The country's crude steel production in 2015 was at its lowest annual level in about 20 years -- 1.079 million mt, according to data from the New York-based company Trading Economics and its website TradingEconomics.com.
That 2015 figure of just over 1 million mt is down from 1.22 million mt a year earlier and substantially lower than North Korea's peak output of 3.4 million mt in 1990.
According to the Nuclear Threat Initiative (NTI.org) a nonprofit, nonpartisan group, the Kim Chaek Iron and Steel Complex is North Korea's largest steel mill, capable of producing about 6 million mt/year of steel, or about half the country's total capacity.
In 1975, the Soviet Union provided technology and equipment for primary steelmaking and hot- and cold-rolled steel products. The Soviets provided further assistance during the 1980s, such as a 100-mt basic oxygen converter, but after break-up of the Soviet Union, Russia stopped supplying coke after Kim Il Sung's death in 1994.
In 1996, the Kim Chaek Iron and Steel Complex installed equipment to produce low-carbon steel and pig iron without coke. At the time, there were reports that coke shortages and possibly other problems caused the facility to operate well below its capacity during the 1990s. Kim Jong Il visited the facility in August 2000 and stressed the need to modernize the complex. Production processes at the facility were upgraded to increase production in 2001.

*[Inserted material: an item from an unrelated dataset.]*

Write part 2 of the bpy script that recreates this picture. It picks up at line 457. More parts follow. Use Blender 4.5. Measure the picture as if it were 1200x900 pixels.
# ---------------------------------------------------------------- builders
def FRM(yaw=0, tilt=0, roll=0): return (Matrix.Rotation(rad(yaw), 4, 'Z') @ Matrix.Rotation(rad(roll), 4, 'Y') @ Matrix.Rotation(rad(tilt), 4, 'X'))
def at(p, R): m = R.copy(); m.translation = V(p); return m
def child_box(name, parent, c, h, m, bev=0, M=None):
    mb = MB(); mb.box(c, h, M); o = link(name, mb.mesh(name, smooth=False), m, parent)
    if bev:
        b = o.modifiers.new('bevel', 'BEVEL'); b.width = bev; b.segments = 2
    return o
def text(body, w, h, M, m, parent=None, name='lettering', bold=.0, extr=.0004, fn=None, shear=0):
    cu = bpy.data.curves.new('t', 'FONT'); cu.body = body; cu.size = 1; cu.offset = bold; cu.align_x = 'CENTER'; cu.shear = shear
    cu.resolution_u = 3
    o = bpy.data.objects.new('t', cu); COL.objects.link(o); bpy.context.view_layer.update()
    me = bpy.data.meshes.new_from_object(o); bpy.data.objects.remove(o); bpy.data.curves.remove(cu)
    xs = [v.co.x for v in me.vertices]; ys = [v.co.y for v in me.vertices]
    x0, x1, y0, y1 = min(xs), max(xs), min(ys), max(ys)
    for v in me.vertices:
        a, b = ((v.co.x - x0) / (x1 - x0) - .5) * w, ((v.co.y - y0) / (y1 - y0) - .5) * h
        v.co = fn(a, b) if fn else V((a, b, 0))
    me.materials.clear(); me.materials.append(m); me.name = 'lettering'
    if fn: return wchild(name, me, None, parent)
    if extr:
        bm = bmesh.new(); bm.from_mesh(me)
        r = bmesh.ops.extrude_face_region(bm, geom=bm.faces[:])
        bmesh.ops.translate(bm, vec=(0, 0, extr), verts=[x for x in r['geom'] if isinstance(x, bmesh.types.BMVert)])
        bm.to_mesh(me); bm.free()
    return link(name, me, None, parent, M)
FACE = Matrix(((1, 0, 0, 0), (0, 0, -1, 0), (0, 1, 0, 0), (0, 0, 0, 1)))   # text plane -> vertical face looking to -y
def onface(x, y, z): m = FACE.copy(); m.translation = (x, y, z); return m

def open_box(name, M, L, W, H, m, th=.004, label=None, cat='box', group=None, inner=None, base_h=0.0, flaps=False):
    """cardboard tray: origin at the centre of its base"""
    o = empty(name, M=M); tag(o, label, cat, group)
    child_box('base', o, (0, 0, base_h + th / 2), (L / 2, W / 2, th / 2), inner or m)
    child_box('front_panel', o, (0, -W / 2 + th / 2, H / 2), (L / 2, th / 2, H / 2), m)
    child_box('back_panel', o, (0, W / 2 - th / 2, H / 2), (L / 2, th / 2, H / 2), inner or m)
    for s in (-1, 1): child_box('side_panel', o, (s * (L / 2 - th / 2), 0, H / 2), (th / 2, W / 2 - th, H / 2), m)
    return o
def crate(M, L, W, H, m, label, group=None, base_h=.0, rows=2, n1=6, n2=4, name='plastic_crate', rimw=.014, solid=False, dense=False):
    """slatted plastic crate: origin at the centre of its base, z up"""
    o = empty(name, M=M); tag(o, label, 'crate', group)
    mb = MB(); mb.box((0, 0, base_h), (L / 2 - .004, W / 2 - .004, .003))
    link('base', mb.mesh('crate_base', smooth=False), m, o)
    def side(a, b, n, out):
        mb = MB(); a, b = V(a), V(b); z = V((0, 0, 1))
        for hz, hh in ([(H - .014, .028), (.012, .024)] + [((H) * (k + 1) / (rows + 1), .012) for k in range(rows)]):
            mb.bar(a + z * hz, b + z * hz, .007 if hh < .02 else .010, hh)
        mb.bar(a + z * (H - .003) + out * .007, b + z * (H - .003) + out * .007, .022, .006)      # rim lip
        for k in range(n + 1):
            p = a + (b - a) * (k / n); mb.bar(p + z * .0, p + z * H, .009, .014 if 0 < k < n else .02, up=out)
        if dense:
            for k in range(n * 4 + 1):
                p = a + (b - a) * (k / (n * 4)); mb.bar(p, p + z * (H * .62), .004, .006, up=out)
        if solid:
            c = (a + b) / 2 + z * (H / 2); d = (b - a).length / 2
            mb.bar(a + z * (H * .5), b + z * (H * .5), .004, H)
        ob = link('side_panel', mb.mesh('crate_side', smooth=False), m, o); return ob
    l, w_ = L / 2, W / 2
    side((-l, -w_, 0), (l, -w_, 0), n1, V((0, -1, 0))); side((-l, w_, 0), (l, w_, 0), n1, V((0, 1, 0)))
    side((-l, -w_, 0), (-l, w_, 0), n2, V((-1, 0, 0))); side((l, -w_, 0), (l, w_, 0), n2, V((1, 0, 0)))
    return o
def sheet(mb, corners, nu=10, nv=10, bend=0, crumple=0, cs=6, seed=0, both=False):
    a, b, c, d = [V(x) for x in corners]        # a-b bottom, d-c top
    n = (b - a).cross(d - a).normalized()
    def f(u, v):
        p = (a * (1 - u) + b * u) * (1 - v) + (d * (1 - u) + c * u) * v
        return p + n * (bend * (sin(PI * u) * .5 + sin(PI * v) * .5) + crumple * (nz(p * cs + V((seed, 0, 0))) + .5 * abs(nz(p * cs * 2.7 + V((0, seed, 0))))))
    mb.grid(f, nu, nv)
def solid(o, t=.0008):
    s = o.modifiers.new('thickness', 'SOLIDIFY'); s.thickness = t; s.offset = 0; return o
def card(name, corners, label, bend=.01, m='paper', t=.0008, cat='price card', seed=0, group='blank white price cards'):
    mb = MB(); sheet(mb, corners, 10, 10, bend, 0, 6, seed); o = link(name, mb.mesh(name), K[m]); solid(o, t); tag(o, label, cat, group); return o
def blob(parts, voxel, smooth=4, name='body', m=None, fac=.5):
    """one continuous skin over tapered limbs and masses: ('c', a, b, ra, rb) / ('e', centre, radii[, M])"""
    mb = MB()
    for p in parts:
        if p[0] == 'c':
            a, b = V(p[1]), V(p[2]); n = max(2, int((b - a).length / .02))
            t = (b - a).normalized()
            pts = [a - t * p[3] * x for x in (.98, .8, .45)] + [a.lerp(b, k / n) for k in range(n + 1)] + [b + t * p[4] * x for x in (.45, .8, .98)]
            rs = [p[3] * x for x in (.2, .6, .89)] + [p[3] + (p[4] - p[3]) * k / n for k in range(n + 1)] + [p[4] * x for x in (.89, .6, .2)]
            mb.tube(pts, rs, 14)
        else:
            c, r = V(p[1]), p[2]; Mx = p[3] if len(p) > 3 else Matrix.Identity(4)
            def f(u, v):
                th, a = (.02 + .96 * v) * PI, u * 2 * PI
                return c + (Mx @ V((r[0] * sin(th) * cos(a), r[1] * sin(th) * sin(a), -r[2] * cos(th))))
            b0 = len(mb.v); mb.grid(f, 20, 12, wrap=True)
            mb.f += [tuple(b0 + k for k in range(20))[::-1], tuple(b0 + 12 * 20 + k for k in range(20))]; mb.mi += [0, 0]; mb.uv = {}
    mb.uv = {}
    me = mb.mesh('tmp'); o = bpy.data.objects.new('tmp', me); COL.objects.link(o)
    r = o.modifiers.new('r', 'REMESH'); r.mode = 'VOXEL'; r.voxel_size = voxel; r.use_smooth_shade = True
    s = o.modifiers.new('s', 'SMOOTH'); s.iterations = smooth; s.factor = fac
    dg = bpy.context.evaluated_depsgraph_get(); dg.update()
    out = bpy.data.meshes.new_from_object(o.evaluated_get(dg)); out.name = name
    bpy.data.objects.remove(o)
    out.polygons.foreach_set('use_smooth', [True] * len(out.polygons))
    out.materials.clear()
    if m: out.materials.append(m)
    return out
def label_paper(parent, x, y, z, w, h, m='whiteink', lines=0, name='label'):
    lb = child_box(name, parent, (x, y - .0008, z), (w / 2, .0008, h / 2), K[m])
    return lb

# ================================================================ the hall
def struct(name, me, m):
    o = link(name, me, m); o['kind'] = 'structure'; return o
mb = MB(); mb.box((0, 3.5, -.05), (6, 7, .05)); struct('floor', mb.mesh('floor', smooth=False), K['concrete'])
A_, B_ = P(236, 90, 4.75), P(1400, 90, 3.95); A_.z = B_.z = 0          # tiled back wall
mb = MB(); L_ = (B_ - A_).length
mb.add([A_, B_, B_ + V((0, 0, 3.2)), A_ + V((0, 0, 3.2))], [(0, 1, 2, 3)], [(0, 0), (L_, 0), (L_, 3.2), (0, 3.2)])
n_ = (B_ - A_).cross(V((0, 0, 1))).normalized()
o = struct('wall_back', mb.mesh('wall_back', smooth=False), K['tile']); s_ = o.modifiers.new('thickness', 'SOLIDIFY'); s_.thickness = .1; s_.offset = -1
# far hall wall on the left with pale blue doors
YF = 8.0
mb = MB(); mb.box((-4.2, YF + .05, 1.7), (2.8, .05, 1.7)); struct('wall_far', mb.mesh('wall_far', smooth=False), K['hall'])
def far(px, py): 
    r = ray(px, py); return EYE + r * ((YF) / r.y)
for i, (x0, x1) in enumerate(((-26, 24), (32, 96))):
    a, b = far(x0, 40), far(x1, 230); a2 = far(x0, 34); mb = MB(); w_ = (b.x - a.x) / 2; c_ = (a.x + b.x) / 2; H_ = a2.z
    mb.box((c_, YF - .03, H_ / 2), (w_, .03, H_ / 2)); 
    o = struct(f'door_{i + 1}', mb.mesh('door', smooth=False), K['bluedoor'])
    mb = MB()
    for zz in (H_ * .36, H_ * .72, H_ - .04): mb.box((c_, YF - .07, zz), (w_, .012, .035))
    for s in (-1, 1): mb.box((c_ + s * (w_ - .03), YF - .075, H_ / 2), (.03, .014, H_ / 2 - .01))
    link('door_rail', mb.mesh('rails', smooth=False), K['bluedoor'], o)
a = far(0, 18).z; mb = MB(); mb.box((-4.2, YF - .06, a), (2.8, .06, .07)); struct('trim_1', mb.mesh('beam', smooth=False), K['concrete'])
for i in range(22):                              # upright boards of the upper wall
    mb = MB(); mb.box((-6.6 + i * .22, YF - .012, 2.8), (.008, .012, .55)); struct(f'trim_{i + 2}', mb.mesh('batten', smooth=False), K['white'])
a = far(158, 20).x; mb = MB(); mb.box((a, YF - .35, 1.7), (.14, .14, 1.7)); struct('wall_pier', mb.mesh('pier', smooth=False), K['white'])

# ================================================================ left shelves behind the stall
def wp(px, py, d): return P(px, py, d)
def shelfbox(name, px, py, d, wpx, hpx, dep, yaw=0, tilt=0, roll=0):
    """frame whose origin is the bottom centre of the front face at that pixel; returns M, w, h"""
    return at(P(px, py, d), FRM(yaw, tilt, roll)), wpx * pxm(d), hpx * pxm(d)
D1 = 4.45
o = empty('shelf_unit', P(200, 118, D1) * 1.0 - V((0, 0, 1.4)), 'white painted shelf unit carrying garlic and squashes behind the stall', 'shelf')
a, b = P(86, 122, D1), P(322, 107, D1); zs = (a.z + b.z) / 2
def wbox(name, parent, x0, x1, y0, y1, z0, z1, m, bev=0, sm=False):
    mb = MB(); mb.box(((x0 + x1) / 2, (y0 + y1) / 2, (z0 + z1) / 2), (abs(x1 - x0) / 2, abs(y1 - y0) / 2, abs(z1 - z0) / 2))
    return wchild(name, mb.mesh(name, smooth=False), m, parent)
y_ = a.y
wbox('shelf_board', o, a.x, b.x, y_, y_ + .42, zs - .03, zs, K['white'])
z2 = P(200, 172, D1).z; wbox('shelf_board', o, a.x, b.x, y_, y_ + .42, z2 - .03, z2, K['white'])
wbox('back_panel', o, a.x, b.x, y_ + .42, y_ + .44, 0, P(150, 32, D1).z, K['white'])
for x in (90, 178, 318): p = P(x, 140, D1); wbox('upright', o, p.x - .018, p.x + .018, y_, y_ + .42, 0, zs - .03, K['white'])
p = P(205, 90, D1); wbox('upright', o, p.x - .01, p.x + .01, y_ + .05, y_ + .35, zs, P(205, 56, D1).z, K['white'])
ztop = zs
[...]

North Korea also operates the following steel mills: the Hwanghae Iron and Steel Complex in Songnim, North Hwanghae Province; the Songjin Steel Complex in Kimch'aek, North Hamgyong Province; Ch'ollima Steel in Namp'o; the Ch'ongjin Ironworks in Ch'ongjin, North Hamgyong Province; the 4.13 Ironworks in Namp'o; the No. 8 Ironworks in Songgan-kun, Chagang Province; and the Taedonggang Ironworks.

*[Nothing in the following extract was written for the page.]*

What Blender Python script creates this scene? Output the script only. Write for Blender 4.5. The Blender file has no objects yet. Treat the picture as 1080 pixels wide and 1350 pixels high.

North Korea is one of the world's "most centrally directed and least open economies," according to the CIA's World Factbook, and "faces chronic economic problems." As a result, the CIA contends that North Korea's "industrial and power output have stagnated for years at a fraction of pre-1990 levels."
North Korea also has iron ore reserves of 400 million mt and annual iron ore output increased to 10 million mt in the 1990s from 8 million mt in 1985, according to Western estimates.